§ Goal
Pictures are to be left out. Copy exactly the lines from the one containing "Build this scene" to the one containing "TILE = 0.61; TX0, TY0 = -0.2913, 1.0255", both ends kept.

§ Given records
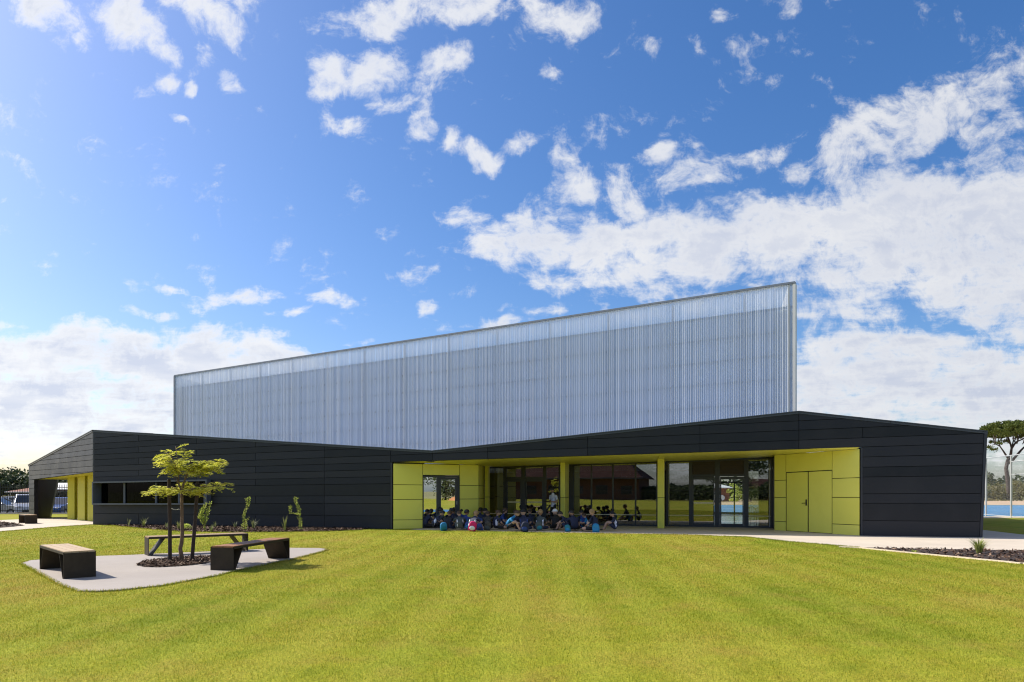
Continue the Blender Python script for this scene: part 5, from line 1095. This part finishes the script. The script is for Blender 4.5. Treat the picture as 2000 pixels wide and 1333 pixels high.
# school bags: worn on or standing behind their owners
def bag(px, py, z, rz, mat, trim, label, s=1.0, tilt=.12):
    p = gnd(px, py+1.5); root = empty('school_bag', (p.x, p.y, z), R(rz), label, 'backpack', 'school bags worn or leant by the sitting children'); root.rotation_euler = (tilt, random.uniform(-.3, .3), R(rz)); s *= .88; root.scale = (s*1.12, s*.8, s)
    mb = MB(); rows_ = [(0, .115, .075), (.03, .135, .09), (.18, .14, .095), (.30, .125, .085), (.36, .09, .06), (.385, .03, .02)]; seg = 12; vs = []
    for z_, a, b in rows_:
        for k in range(seg): t = 2*math.pi*k/seg; c, s_ = math.cos(t), math.sin(t); vs.append((a*math.copysign(abs(c)**.45, c), b*math.copysign(abs(s_)**.45, s_)*(1+.12*math.sin(z_*40+k)), z_))
    fs = [(i*seg+k, i*seg+(k+1) % seg, (i+1)*seg+(k+1) % seg, (i+1)*seg+k) for i in range(5) for k in range(seg)]+[tuple(range(seg-1, -1, -1)), tuple(range(5*seg, 6*seg))]
    mb.add(vs, fs); mb.build('sack', mat, root, True)
    pk = MB(); pk.ell((0, -.09, .12), (.10, .045, .09), None, 12, 8); pk.build('pocket', trim, root, True)
    for sx in (-1, 1): t_ = MB(); t_.tube([(sx*.06, .07, .34), (sx*.075, .13, .25), (sx*.075, .12, .12), (sx*.08, .07, .04)], .012, 5); t_.build('strap', trim, root)
    return root
for b_ in ((866.5, 1035.8, .02, 20, SKYB, TEAL, 'bright blue bag slanting beside the bending child on the left', 1.0, .35), (921, 1037.2, .03, 0, PINK, WHITE, 'magenta bag with white pocket on the fair long haired child', 1.12, .1), (950.5, 1035.8, .03, 0, CAMO, GREY, 'mottled camouflage bag on the hunched child by the pale pipe', 1.05, .15),
           (1023, 1038.4, .02, 0, NAVY, BLUE, 'large dark navy bag with round pocket on the broad child in the middle gap', 1.15, .1), (1054, 1037.2, .06, 5, GREY, TEAL, 'grey green bag on the child below the standing adult', 1.0, .12), (1109.5, 1038.2, .02, -10, TEAL, SKYB, 'teal bag on the ground just right of the lime column', .8, .1),
           (1164, 1039.2, .02, -15, SKYB, SKYB, 'bright blue bag leaning beside the fair haired child on the right', 1.0, .3), (912, 1035.6, .08, 10, BLUE, SKYB, 'royal blue bag just left of the magenta bag', .85, .1), (938.5, 1036.2, .02, 10, BLUE, NAVY, 'dark blue bag just right of the magenta bag', .85, .1), (1139.5, 1034.5, .1, 0, BLUE, SKYB, 'blue bag on the back row child before the middle window', .85, .1)): bag(*b_)
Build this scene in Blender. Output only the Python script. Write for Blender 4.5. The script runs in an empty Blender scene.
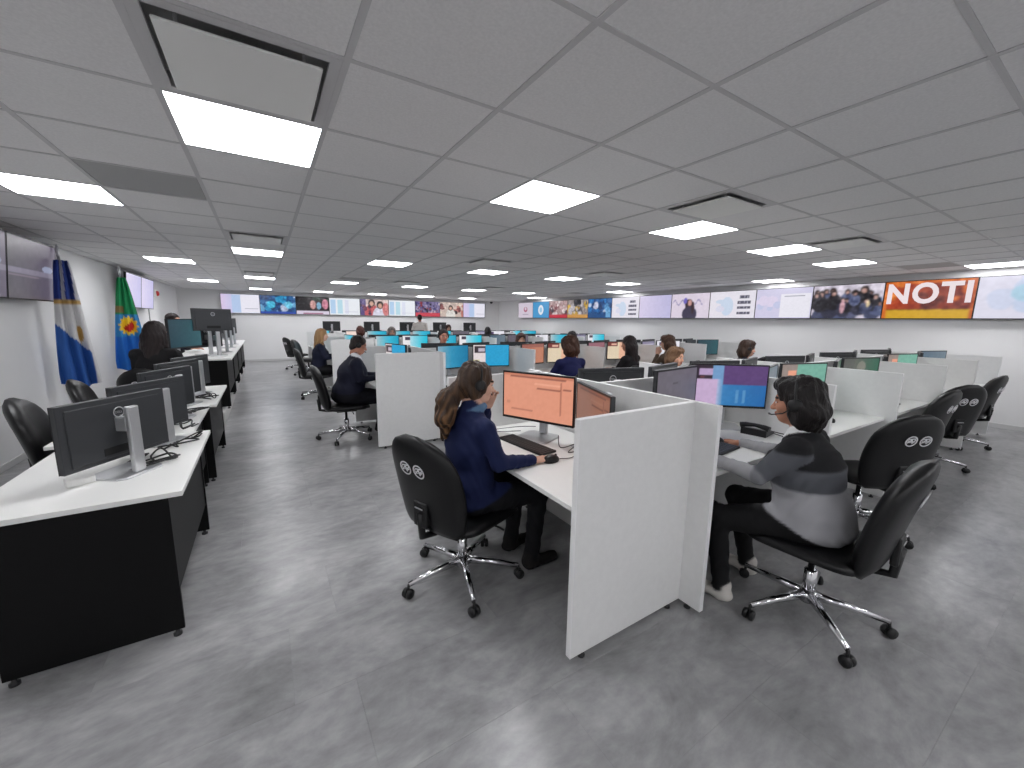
import bpy, bmesh, math, random
import numpy as np
from mathutils import Vector, Matrix, Euler

random.seed(7); np.random.seed(7)
scene = bpy.context.scene
COL = scene.collection

# ------------------------------------------------------------------ camera
CAM_H = 1.55
F_PX, PITCH, YAW, ROLL = 395.781, 0.158, 0.5585, 0.014
def camera_axes():
    F = np.array([math.sin(YAW)*math.cos(PITCH), math.cos(YAW)*math.cos(PITCH), -math.sin(PITCH)])
    R0 = np.array([math.cos(YAW), -math.sin(YAW), 0.0]); U0 = np.cross(R0, F)
    c, s = math.cos(ROLL), math.sin(ROLL)
    return F, c*R0+s*U0, c*U0-s*R0
CF, CR, CU = camera_axes()
cd = bpy.data.cameras.new('camera'); cam = bpy.data.objects.new('camera', cd); COL.objects.link(cam)
cd.sensor_fit = 'HORIZONTAL'; cd.sensor_width = 36.0; cd.lens = F_PX/1024*36.0
cd.clip_start = 0.05; cd.clip_end = 100
cam.matrix_world = Matrix(((CR[0], CU[0], -CF[0], 0), (CR[1], CU[1], -CF[1], 0), (CR[2], CU[2], -CF[2], CAM_H), (0, 0, 0, 1)))
scene.camera = cam
def visible_size(x, y, z):
    """depth along the view axis and the normalised picture position of a point (to pick which tiles are near enough to model singly)"""
    P = np.array([x, y, z-CAM_H]); d = P@CF
    if d < 0.05: return None
    return d, 512+F_PX*(P@CR)/d, 384-F_PX*(P@CU)/d

# ------------------------------------------------------------------ world, exposure, light level
w = bpy.data.worlds.new('world'); scene.world = w; w.use_nodes = True
w.node_tree.nodes['Background'].inputs[0].default_value = (0.6, 0.62, 0.65, 1)
w.node_tree.nodes['Background'].inputs[1].default_value = 0.05
vs = scene.view_settings
vs.view_transform = 'Standard'; vs.look = 'None'; vs.gamma = 1.0; vs.use_curve_mapping = False
vs.exposure = 0.0
PANEL_LIGHT = 16.5          # radiance of the square ceiling luminaires
SCREEN_GAIN = 0.88          # radiance of a fully white screen pixel

# room
CEIL = 2.449
WL, WR, WB, WF = -2.3, 9.66, 16.75, -2.6
TILE = 0.61; TX0, TY0 = -0.2913, 1.0255

# ------------------------------------------------------------------ helpers
def lin(c):
    c = np.asarray(c, float)/255.0
    return np.where(c <= 0.04045, c/12.92, ((c+0.055)/1.055)**2.4)

def mat(name, rgb, rough=0.6, metal=0.0, spec=0.5, noise=None, bump=None, coat=0.0):
    """noise=(scale, amount) varies the colour; bump=(scale, strength, distance)"""
    m = bpy.data.materials.new(name); m.use_nodes = True
    nt = m.node_tree; b = nt.nodes['Principled BSDF']
    L = lin(rgb); b.inputs['Base Color'].default_value = (*L, 1)
    b.inputs['Roughness'].default_value = rough; b.inputs['Metallic'].default_value = metal
    b.inputs['Specular IOR Level'].default_value = spec
    if coat: b.inputs['Coat Weight'].default_value = coat
    if noise or bump:
        tc = nt.nodes.new('ShaderNodeTexCoord')
    if noise:
        n = nt.nodes.new('ShaderNodeTexNoise'); n.inputs['Scale'].default_value = noise[0]; n.inputs['Detail'].default_value = 5
        nt.links.new(tc.outputs['Object'], n.inputs['Vector'])
        r = nt.nodes.new('ShaderNodeValToRGB'); a = noise[1]
        r.color_ramp.elements[0].position = 0.3; r.color_ramp.elements[1].position = 0.7
        r.color_ramp.elements[0].color = (*np.clip(L*(1-a), 0, 1), 1); r.color_ramp.elements[1].color = (*np.clip(L*(1+a), 0, 1), 1)
        nt.links.new(n.outputs['Fac'], r.inputs['Fac']); nt.links.new(r.outputs['Color'], b.inputs['Base Color'])
    if bump:
        n = nt.nodes.new('ShaderNodeTexNoise'); n.inputs['Scale'].default_value = bump[0]; n.inputs['Detail'].default_value = 3
        nt.links.new(tc.outputs['Object'], n.inputs['Vector'])
        bp = nt.nodes.new('ShaderNodeBump'); bp.inputs['Strength'].default_value = bump[1]; bp.inputs['Distance'].default_value = bump[2]
        nt.links.new(n.outputs['Fac'], bp.inputs['Height']); nt.links.new(bp.outputs['Normal'], b.inputs['Normal'])
    return m

def emit_mat(name, rgb, strength):
    m = bpy.data.materials.new(name); m.use_nodes = True; nt = m.node_tree
    nt.nodes.remove(nt.nodes['Principled BSDF'])
    e = nt.nodes.new('ShaderNodeEmission'); e.inputs['Color'].default_value = (*lin(rgb), 1); e.inputs['Strength'].default_value = strength
    nt.links.new(e.outputs[0], nt.nodes['Material Output'].inputs[0])
    return m

def attr_mat(name, rough=0.85, bump=None, stretch=None):
    m = bpy.data.materials.new(name); m.use_nodes = True; nt = m.node_tree; b = nt.nodes['Principled BSDF']
    a = nt.nodes.new('ShaderNodeAttribute'); a.attribute_name = 'Col'
    nt.links.new(a.outputs['Color'], b.inputs['Base Color']); b.inputs['Roughness'].default_value = rough
    b.inputs['Specular IOR Level'].default_value = 0.3
    if bump:
        tc = nt.nodes.new('ShaderNodeTexCoord'); n = nt.nodes.new('ShaderNodeTexNoise'); n.inputs['Scale'].default_value = bump[0]; n.inputs['Detail'].default_value = 4
        mp = nt.nodes.new('ShaderNodeMapping')
        if stretch: mp.inputs['Scale'].default_value = stretch
        nt.links.new(tc.outputs['Object'], mp.inputs['Vector']); nt.links.new(mp.outputs['Vector'], n.inputs['Vector'])
        bp = nt.nodes.new('ShaderNodeBump'); bp.inputs['Strength'].default_value = bump[1]; bp.inputs['Distance'].default_value = bump[2]
        nt.links.new(n.outputs['Fac'], bp.inputs['Height']); nt.links.new(bp.outputs['Normal'], b.inputs['Normal'])
    return m

def screen_mat():
    m = bpy.data.materials.new('lit_screen'); m.use_nodes = True; nt = m.node_tree; b = nt.nodes['Principled BSDF']
    b.inputs['Base Color'].default_value = (0.01, 0.01, 0.012, 1); b.inputs['Roughness'].default_value = 0.28
    a = nt.nodes.new('ShaderNodeAttribute'); a.attribute_name = 'Col'
    nt.links.new(a.outputs['Color'], b.inputs['Emission Color']); b.inputs['Emission Strength'].default_value = SCREEN_GAIN
    m.cycles.emission_sampling = 'NONE'
    return m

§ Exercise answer
Build this scene in Blender. Output only the Python script. Write for Blender 4.5. The script runs in an empty Blender scene.
import bpy, bmesh, math, random
import numpy as np
from mathutils import Vector, Matrix, Euler

random.seed(7); np.random.seed(7)
scene = bpy.context.scene
COL = scene.collection

# ------------------------------------------------------------------ camera
CAM_H = 1.55
F_PX, PITCH, YAW, ROLL = 395.781, 0.158, 0.5585, 0.014
def camera_axes():
    F = np.array([math.sin(YAW)*math.cos(PITCH), math.cos(YAW)*math.cos(PITCH), -math.sin(PITCH)])
    R0 = np.array([math.cos(YAW), -math.sin(YAW), 0.0]); U0 = np.cross(R0, F)
    c, s = math.cos(ROLL), math.sin(ROLL)
    return F, c*R0+s*U0, c*U0-s*R0
CF, CR, CU = camera_axes()
cd = bpy.data.cameras.new('camera'); cam = bpy.data.objects.new('camera', cd); COL.objects.link(cam)
cd.sensor_fit = 'HORIZONTAL'; cd.sensor_width = 36.0; cd.lens = F_PX/1024*36.0
cd.clip_start = 0.05; cd.clip_end = 100
cam.matrix_world = Matrix(((CR[0], CU[0], -CF[0], 0), (CR[1], CU[1], -CF[1], 0), (CR[2], CU[2], -CF[2], CAM_H), (0, 0, 0, 1)))
scene.camera = cam
def visible_size(x, y, z):
    """depth along the view axis and the normalised picture position of a point (to pick which tiles are near enough to model singly)"""
    P = np.array([x, y, z-CAM_H]); d = P@CF
    if d < 0.05: return None
    return d, 512+F_PX*(P@CR)/d, 384-F_PX*(P@CU)/d

# ------------------------------------------------------------------ world, exposure, light level
w = bpy.data.worlds.new('world'); scene.world = w; w.use_nodes = True
w.node_tree.nodes['Background'].inputs[0].default_value = (0.6, 0.62, 0.65, 1)
w.node_tree.nodes['Background'].inputs[1].default_value = 0.05
vs = scene.view_settings
vs.view_transform = 'Standard'; vs.look = 'None'; vs.gamma = 1.0; vs.use_curve_mapping = False
vs.exposure = 0.0
PANEL_LIGHT = 16.5          # radiance of the square ceiling luminaires
SCREEN_GAIN = 0.88          # radiance of a fully white screen pixel

# room
CEIL = 2.449
WL, WR, WB, WF = -2.3, 9.66, 16.75, -2.6
TILE = 0.61; TX0, TY0 = -0.2913, 1.0255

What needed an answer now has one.